MASAL, MİSAL VE MESEL

Yeryüzüne indirilmiş “yazılı” kitap yoktur. Olamaz da zaten. Ortada sadece peygamberlerin naklettiği “sözler” vardır. Daha sonra bu sözler derlenmiş, toparlanmış ve başka insanlar tarafından yazıya dökülmüştür. Din kitaplarında anlatılan olaylar, bazen bir masal, bazen bir misaldir. Ama esas olarak hepsi birer meseldir. Her meselin, ibret alınacak bir özü vardır. Hepsinde bir hikmet gizlidir. Dünyevi misaller, bu özün anlaşılması için verilmiştir. Çünkü kitap, sadece âlimler okusun diye değil, halkın büyük çoğunluğunu teşkil eden, okuma yazması olmayan ümmiler de anlasın diye sözlü indirilmiştir. Zaten misal vermeden ve benzetme yapmadan soyut kavramlar anlatılamaz. Kitaplarda anlatılan olaylara motamo takılıp kalmak, mesajın özünün anlaşılmasına engeldir.
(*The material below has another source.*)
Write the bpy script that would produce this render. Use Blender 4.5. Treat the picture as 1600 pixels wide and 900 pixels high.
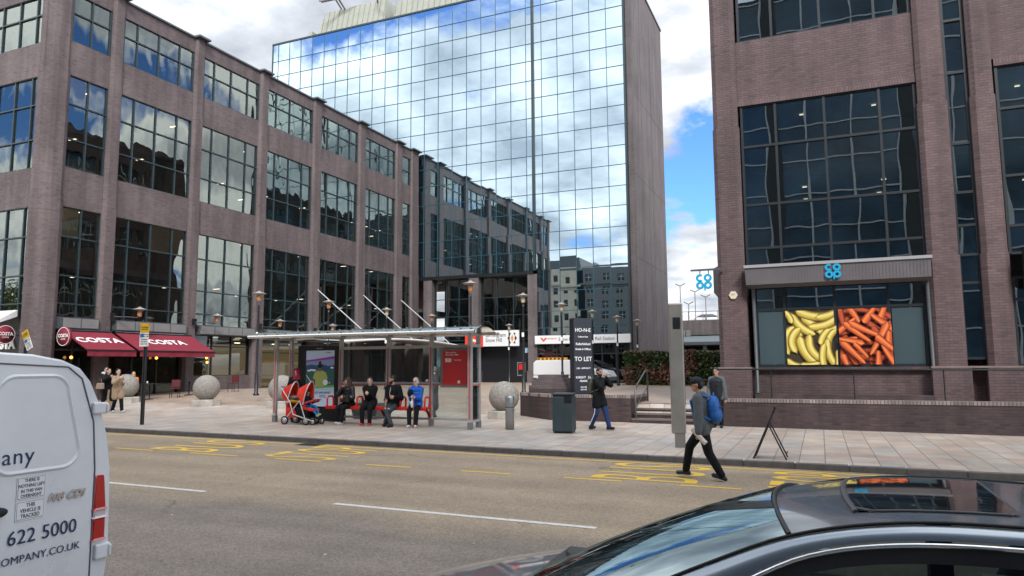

DİN BİLİMİ KAPSAMAZ AMA BİLİM DİNİ KAPSAR

Diyanet İşleri Başkanlığı’nın “Faiz haramdır ama kamu bankalarından alınan ödünce faiz ödemek günah değildir” diye bir görüş bildirmesi çok kötü olmuştur. Bu kabil fetvalar iktisadi sistemimizin doğru işlemesine engeldir. Fetvanın mefhumu muhalifinden “Özel bankalara faiz ödemek günahtır” gibi sakıncalı bir hüküm çıkar. Bu da fiyat mekanizmasının çözmesi gereken temel sorunu yani “kaynakların optimal tahsisini” çarpıtır. Diyanet’in reel faiz-nominal faiz muhabbetine girmesi bir talihsizliktir. Bu tartışma onu sadece iktisatta değil, dinde de zora sokar. Diyanet, iktisatla değil, “insanın insanla ilişkileriyle” ilgilenmelidir. Türkiye ister laik ister dindar olsun, üçüncü şahıs haklarına saygı duymayan, çabuk kabalaşan, bencil “yarı-medeni” insanların yaşadığı bir ülkedir. Diyanet, kolaya kaçmayıp, saygısızların, kaçak inşaat yapanların, sahte gıda maddesi üretenlerin, vergi kaçıranların, trafik kurallarına uymayanların vicdanı olmalıdır.

Son söz: Vicdanı olmayan hiç vicdan azabı çekmez.